Thank you to Santa Monica Studio (Sony Interactive Entertainment) for providing the code.

CONTROLS (3/5)

Bound features fairly rudimentary gameplay, tasking you with following a linear path that never throws anything challenging in your way. In fact, were it not for the stylized movement your character does, it’d be lots of walking in a straight line accompanied by some light platforming that doesn’t punish you for falling to your death.

By having her gracefully prance across the world, however, it makes it stimulating to watch, and you’re free to spice things up by doing rolls, cartwheels and various dances. Performing the latter creates what looks like a ribbon force-field around you, preventing environmental hazards from slowing you down.

For as simple as all this is, however, it’s hampered throughout by one of the most schizophrenic cameras we’ve seen in a long time. Frequent battles with the camera are joined by numerous “cuts” where you’ll pass some invisible trigger point and suddenly you’re treated to an entirely new view, often requiring you to stop and readjust the camera. Sometimes the game won’t even allow that, locking you in to less-than-ideal points of view.

GRAPHICS/SOUND (4.5/5)

Presentation is where Bound does its best work, creating a truly surreal world that shifts and undulates as you dance across it. We’ve reviewed hundreds of games, and we can’t think of one that comes all that close to matching what’s offered up here — Bound is modern art mixed with ballet. Screenshots can’t really do it justice because you have to see the ground pulse and watch as countless tiny shapes pursue and engulf you. It’s a sight to behold.

There’s no traditional dialogue, with the inhabitants of the world communicating through a captioned jumble of sounds. The soundtrack is beautifully done by Oleg “Heinali” Shpudeiko, blending elements of ballet and acoustic music to bring some of the game’s underlying emotions bubbling to the surface. Even though it tells a story we don’t have personal experience with, the score still got to us.

GAMEPLAY (3/5)

Although all of the gameplay elements of Bound take place in a fantasy realm, the story is grounded in reality as a pregnant woman strolls along the beach, periodically stopping to examine a small notebook with what we presume are meant to be drawings from her childhood.

We won’t give away more than that, but the drawings themselves actually serve as your level selection screen, and you’ll rip out pages as you complete them. You’re free to tackle them in any order you’d like, and depending on how you do that things will play out differently. As such, the game does carry some replay value — a good thing since you can finish a trip through the world in around an hour.

As mentioned earlier, Bound features linear levels, but that shouldn’t be misconstrued to mean that there’s no sense of progression. The more you play, the more ably you’ll grasp your options in a given situation, so while gamers of any skill level can reach the end with little difficulty, there are ways to separate from the pack with speed runs (unlocked after initially completing the game).

It’d be easy to lump this “nongame” in with other sensory-based experiences (Journey, ABZÛ, Flower, etc.), but there’s one thing Bound lacks in relation to those others: cohesion.

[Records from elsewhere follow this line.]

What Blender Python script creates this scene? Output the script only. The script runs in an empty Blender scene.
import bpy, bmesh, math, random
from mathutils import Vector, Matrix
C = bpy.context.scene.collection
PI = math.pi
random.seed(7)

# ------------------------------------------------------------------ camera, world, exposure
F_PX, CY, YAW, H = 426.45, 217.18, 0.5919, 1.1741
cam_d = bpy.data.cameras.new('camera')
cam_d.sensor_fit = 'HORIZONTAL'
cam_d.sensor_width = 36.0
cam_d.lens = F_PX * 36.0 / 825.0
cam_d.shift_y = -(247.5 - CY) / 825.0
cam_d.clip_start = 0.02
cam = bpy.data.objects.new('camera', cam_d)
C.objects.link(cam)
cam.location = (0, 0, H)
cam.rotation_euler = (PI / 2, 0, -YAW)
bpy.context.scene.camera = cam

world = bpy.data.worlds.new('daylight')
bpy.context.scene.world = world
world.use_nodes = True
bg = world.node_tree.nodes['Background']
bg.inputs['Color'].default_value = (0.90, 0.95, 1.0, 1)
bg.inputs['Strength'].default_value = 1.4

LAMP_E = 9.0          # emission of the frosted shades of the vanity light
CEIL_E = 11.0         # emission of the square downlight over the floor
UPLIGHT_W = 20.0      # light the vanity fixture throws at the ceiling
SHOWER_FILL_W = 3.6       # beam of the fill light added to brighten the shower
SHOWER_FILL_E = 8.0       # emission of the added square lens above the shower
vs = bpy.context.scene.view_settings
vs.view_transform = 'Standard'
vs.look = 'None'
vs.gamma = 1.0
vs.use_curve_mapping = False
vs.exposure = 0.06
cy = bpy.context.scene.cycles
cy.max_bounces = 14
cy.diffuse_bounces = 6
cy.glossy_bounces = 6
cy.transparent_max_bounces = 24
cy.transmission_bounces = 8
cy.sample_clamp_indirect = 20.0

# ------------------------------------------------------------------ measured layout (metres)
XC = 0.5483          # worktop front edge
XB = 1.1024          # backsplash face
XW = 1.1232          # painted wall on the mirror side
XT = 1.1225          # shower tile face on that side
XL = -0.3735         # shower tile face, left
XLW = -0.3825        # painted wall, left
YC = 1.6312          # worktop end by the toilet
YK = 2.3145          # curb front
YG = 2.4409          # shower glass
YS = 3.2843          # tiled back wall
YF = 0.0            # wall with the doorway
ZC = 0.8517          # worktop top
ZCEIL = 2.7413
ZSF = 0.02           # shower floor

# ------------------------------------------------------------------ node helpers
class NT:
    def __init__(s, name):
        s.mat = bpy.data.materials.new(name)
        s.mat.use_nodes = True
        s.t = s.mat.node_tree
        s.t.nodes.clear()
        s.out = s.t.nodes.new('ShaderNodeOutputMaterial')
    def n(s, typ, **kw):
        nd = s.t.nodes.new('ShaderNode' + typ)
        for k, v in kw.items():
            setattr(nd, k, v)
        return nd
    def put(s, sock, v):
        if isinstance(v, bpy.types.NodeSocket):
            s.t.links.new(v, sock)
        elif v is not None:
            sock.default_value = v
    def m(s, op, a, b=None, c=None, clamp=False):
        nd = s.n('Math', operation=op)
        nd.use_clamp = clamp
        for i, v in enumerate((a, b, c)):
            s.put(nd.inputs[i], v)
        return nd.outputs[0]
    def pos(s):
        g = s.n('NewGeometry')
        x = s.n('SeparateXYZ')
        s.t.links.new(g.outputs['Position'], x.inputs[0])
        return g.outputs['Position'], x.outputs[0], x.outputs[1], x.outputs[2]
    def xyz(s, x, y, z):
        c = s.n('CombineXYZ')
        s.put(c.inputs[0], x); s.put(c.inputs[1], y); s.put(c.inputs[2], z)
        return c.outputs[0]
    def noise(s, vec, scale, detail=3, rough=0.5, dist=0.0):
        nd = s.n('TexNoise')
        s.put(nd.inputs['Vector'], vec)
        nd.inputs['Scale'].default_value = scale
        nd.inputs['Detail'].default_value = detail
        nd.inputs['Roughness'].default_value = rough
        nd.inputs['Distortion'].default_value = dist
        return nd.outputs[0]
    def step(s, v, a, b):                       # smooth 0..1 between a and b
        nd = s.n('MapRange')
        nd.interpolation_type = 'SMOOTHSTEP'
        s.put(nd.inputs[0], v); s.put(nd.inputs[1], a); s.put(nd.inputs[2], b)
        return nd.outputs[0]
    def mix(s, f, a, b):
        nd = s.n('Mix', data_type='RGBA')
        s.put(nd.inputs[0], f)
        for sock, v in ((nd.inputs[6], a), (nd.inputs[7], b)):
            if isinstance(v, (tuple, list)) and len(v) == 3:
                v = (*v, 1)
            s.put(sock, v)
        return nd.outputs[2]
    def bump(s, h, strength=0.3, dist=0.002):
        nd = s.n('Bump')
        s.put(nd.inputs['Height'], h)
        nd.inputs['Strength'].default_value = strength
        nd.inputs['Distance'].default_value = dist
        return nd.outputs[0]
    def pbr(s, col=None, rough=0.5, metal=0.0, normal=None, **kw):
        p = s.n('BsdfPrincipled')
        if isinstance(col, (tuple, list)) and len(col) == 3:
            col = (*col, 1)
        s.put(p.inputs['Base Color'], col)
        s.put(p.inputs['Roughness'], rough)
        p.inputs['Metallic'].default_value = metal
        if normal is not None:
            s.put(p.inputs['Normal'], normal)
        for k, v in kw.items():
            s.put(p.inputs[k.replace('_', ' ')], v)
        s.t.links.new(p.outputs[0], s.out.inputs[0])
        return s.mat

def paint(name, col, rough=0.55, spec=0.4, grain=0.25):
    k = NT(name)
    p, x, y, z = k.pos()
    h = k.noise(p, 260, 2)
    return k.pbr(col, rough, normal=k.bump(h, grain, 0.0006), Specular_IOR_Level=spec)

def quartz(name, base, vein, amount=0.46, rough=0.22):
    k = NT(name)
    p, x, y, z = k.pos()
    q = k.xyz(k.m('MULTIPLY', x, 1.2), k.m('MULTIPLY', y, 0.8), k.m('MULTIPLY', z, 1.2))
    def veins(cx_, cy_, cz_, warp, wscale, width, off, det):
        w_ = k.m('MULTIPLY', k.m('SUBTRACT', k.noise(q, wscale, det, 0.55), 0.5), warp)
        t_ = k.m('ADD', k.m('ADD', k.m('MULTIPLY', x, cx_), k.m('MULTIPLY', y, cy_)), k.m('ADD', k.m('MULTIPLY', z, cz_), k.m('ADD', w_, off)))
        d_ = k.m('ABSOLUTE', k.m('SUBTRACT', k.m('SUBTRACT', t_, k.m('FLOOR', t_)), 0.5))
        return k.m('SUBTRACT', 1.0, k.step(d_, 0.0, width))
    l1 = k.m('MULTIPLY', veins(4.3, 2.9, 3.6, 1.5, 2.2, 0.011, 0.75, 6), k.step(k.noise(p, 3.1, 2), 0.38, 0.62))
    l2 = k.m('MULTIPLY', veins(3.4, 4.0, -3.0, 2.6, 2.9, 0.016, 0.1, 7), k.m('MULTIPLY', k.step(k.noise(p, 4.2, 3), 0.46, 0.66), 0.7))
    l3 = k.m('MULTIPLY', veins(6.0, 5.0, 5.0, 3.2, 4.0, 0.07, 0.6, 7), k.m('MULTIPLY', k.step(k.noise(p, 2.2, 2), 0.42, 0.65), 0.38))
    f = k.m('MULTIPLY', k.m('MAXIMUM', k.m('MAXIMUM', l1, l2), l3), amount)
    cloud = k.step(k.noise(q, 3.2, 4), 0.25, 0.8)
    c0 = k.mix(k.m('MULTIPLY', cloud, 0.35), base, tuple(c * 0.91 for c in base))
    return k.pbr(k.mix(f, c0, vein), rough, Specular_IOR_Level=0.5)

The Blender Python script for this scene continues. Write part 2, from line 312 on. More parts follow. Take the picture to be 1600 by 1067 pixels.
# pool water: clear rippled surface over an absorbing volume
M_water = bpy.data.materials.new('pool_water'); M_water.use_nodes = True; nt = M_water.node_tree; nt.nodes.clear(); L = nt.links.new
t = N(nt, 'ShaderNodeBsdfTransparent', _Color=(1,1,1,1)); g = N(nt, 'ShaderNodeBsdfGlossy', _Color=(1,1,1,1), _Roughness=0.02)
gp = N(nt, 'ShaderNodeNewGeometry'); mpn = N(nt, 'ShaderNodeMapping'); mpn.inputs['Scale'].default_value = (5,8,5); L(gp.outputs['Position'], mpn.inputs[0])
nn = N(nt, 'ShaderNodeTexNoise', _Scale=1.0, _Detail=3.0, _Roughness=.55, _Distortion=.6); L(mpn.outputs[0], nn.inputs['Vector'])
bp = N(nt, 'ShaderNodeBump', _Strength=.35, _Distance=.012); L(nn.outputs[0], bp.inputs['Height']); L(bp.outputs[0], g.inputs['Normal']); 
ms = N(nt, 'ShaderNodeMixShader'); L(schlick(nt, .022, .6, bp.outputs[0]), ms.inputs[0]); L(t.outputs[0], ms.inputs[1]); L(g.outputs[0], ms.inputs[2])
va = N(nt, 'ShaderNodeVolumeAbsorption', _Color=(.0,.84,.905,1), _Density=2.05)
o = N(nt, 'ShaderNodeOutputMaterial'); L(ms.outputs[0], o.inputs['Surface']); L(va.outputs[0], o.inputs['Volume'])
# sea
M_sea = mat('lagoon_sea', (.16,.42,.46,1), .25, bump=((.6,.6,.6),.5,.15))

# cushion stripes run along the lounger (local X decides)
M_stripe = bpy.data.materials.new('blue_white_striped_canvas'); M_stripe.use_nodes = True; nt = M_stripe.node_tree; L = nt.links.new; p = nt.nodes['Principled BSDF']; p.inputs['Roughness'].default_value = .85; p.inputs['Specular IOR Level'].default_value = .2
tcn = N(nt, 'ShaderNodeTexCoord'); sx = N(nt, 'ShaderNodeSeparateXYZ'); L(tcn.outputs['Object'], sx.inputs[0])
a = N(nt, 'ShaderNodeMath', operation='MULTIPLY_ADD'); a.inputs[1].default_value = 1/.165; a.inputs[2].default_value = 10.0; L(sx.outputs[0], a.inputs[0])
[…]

Everything in the world feels so foreign and abstract that it never resonated with us in the same way, and it seems like an odd decision to stack its release so close to that of ABZÛ because we felt we just played a more focused take on the “games as art” phenomenon.

OVERALL (3.5/5)

Presentation wise, Bound is a treat. Its colour and sense of movement are unique, and it’s the kind of thing you could show to non-gamers as something of a conversation piece. At the same time, the fickle camera and lack of continuity detract from the experience as a whole.